▶ Work instructions:
Return the lines where the word "from" occurs.

● ● ●

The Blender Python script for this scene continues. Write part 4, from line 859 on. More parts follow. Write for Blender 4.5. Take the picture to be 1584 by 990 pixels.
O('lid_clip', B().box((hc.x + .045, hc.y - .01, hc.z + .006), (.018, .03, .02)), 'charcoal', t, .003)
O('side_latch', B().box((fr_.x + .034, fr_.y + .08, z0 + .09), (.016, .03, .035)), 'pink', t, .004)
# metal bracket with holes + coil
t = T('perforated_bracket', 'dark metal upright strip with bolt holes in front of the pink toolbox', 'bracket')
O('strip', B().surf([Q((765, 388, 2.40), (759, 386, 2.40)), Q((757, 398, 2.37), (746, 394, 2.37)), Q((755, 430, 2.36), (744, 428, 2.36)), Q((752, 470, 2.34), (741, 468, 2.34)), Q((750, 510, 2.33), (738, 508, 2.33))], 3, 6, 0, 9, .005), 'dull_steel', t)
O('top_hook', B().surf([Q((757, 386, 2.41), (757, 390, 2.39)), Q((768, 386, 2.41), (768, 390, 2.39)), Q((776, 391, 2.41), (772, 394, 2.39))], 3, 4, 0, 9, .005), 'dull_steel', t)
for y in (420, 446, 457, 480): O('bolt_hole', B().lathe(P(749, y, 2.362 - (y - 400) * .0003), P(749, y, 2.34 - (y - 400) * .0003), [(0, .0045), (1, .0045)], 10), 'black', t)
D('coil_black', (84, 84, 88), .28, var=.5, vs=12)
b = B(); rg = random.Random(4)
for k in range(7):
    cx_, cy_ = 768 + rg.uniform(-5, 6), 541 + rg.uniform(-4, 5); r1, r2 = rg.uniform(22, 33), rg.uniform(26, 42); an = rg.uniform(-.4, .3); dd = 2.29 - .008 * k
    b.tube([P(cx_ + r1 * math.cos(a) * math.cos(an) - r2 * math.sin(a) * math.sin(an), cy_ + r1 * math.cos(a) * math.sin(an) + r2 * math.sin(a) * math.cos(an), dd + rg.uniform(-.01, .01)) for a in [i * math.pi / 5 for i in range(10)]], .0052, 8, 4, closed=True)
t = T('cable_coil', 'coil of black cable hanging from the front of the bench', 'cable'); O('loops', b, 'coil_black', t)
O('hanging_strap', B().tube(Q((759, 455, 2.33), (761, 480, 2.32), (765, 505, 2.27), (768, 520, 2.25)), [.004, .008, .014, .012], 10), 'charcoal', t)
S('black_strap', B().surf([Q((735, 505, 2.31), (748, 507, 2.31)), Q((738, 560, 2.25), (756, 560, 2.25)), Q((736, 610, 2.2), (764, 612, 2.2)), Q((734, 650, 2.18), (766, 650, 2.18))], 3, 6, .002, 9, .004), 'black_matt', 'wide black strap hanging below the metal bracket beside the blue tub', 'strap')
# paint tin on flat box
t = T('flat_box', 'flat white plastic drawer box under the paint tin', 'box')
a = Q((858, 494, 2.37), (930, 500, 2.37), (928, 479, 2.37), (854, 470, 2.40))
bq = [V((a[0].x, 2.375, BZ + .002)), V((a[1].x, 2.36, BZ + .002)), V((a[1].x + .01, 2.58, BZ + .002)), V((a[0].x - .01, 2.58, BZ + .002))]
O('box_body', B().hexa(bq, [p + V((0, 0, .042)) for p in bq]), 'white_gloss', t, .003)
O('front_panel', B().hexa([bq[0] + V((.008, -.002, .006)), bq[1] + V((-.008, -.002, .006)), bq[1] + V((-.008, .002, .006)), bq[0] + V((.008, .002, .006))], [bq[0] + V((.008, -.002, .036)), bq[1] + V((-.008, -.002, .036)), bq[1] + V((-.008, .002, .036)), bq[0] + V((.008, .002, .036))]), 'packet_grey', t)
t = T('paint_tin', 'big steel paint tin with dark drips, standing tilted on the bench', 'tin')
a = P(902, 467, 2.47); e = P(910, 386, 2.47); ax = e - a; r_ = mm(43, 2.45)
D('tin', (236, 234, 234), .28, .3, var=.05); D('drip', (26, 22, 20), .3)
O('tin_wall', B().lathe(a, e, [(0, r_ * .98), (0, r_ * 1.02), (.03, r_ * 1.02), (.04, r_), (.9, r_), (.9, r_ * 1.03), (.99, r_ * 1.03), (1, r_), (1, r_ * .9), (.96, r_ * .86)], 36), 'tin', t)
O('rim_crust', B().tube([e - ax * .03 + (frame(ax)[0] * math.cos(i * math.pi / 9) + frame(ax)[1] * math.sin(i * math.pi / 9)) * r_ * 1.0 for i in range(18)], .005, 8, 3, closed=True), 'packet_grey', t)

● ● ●

▶ Correct output:
The Blender Python script for this scene continues. Write part 4, from line 859 on. More parts follow. Write for Blender 4.5. Take the picture to be 1584 by 990 pixels.
t = T('cable_coil', 'coil of black cable hanging from the front of the bench', 'cable'); O('loops', b, 'coil_black', t)